The Via Ferrata certainly is a great hike. Coming from North America, it can be very eye-opening to see how much life – from the beautiful farms in the valleys below to the shocking infrastructure of war at the height of the ridge – takes place in what, for me as a Canadian, ‘should’ be untouched wilderness. They’re different mountains over there, to be sure.
I did the descent through these fortifications last year. Easy but just astonishing to think of the poor slobs dying, not from enemy action but the elements mostly, for absolutely no purpose. Utterly fascinating. Not least because of the lodge at the base sells a wide variety of “hitlerwein” apparently catering to the Austrian fascist nostalgia market. My personal favorite was the Che Gueverra sparkling.
Great post. That is some amazing architecture.
I think the Indians and the Pakistanis have a very similar frontline on the Siachen Glacier, up in the Himalayas.
http://www.globalsecurity.org/military/world/war/siachen.htm
I agree with Tim, there are A LOT of bunkers in Switzerland.
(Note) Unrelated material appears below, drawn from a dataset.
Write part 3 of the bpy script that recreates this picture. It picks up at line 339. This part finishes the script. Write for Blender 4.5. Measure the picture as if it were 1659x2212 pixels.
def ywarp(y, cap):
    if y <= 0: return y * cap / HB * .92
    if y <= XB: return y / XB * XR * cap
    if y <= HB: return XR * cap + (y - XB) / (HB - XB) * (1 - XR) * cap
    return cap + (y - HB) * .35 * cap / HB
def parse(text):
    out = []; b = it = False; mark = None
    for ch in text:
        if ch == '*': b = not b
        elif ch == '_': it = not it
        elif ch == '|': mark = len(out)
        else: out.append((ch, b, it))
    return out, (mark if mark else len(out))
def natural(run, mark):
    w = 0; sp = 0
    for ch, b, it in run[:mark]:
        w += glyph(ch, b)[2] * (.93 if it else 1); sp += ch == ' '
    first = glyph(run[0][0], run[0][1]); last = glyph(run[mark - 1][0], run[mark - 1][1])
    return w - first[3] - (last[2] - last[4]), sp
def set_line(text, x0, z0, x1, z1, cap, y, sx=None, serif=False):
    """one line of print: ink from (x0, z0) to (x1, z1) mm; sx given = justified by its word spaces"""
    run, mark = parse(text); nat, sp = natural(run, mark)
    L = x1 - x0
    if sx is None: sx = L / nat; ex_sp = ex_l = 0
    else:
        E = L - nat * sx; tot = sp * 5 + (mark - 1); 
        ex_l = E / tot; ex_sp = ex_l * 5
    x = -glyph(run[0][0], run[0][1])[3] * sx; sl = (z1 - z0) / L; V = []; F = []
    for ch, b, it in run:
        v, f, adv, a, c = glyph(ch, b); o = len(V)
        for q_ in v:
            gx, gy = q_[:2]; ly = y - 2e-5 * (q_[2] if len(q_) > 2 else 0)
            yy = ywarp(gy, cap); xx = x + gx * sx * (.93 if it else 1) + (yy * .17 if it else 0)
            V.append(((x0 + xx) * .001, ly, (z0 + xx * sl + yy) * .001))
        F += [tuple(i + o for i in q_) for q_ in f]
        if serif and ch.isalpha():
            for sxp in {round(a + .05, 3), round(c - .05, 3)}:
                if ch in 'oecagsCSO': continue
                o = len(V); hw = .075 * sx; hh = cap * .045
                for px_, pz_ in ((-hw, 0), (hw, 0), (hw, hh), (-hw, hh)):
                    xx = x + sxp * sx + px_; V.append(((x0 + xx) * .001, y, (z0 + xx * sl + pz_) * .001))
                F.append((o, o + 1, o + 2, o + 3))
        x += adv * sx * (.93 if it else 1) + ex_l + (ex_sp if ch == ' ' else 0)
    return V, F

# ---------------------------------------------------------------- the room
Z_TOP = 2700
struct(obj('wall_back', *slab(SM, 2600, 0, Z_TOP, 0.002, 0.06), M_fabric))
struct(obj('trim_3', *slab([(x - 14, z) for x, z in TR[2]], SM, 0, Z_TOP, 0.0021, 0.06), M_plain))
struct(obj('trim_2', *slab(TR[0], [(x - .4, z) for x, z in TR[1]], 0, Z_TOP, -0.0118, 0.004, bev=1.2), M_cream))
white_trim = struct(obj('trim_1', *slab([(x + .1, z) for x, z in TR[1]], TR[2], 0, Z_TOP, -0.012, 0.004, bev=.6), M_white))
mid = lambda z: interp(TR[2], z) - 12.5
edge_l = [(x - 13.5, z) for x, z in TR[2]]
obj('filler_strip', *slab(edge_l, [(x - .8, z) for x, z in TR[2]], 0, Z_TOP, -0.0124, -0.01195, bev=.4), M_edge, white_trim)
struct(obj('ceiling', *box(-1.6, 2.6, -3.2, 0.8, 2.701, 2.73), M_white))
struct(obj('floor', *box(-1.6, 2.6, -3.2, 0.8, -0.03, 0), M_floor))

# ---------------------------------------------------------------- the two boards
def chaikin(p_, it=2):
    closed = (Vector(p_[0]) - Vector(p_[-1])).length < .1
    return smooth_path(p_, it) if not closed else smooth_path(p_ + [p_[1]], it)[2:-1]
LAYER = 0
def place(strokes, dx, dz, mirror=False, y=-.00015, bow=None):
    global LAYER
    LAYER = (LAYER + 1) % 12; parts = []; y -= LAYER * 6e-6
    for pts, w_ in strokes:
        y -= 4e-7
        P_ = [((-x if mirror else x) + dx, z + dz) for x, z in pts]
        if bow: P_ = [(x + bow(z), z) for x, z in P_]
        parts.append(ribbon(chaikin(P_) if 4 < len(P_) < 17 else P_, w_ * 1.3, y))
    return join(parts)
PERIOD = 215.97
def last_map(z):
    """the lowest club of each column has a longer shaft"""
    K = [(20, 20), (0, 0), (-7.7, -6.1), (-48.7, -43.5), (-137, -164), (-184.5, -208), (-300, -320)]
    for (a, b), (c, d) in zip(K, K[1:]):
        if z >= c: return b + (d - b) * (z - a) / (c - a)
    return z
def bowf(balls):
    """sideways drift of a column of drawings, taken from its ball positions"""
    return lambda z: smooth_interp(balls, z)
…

The Swiss army kept building them throughout the 20th century, knowing that they were completely worthless in case of a war. The bunker idea died in WWII.
Today all those bunkers are a big problem for the government because it’s very expensive to maintain them and as some are in the middle of towns and villages, it’s dangerous to just let them fall to pieces.
One truly hilarious aspect was that some of those bunkers where disguised as ordinary houses, villas or chalets. See here or here.
There was a special task force that decorated and painted those bunkers – often in some kind of meta-traditional-architecture of the region the bunker was built in.
Also wonderful (though I haven’t been there yet) is the Forte Malamot on the French-Italian border, near Mont Cenis. It was built in 1888 at an incredible 2914 meters.
For other relics of the war in the Dolomites see
http://addiator.blogspot.com/2006/08/lagazuoi-tunnels.html
http://addiator.blogspot.com/2006/08/monte-piana-in-dolomites.html
I suggest to you a great italian movie about first world war, “La grande guerra” and a tv program that focus the life in the trincea visible at:
http://www.rai.tv/mpplaymedia/0,,RaiTre-Ulisse%5E0%5E13375,00.html
all this stuff is in italian
If you’re interested in mountain worlds, I would highly recommend “Everything in its Path: Destruction of Community in the Buffalo Creek Flood”, by famous Yale sociologist Kai Erikson. Although the book does not ostensibly deal with architecture, it lovingly explains the character and culture of the mountainmen in the Appalachians. Erikson paints such a myth-like world of these regions that I was always thinking about the book during my architecture studio courses.
I am surprised these are not mentioned in one of my favorite books, “The Architecture of War” by Mallory and Ottar.
I have a small collection of books about military architecture, which often unwittingly resemble 18th century follies in more ways than one.
To Mike Mahaffie – Just wanted to thank you for your mention of Mark Helprin’s book. Your comment intrigued me, and I got a copy of the book from the library the next day. During the time I read it, my daughter was born – between that event and the incredible writing/story of Helprin I was completely blown away. I’m now reading more of his stuff… And all that beauty came my way because of you, and BLDGBLOG. Thanks so much to you and to Geoff.
Congratulations, Larry! I’m glad you are enjoying Helprin and I know from personal experience that having a daughter is one of the greatest, and most rewarding, challenges a man can face.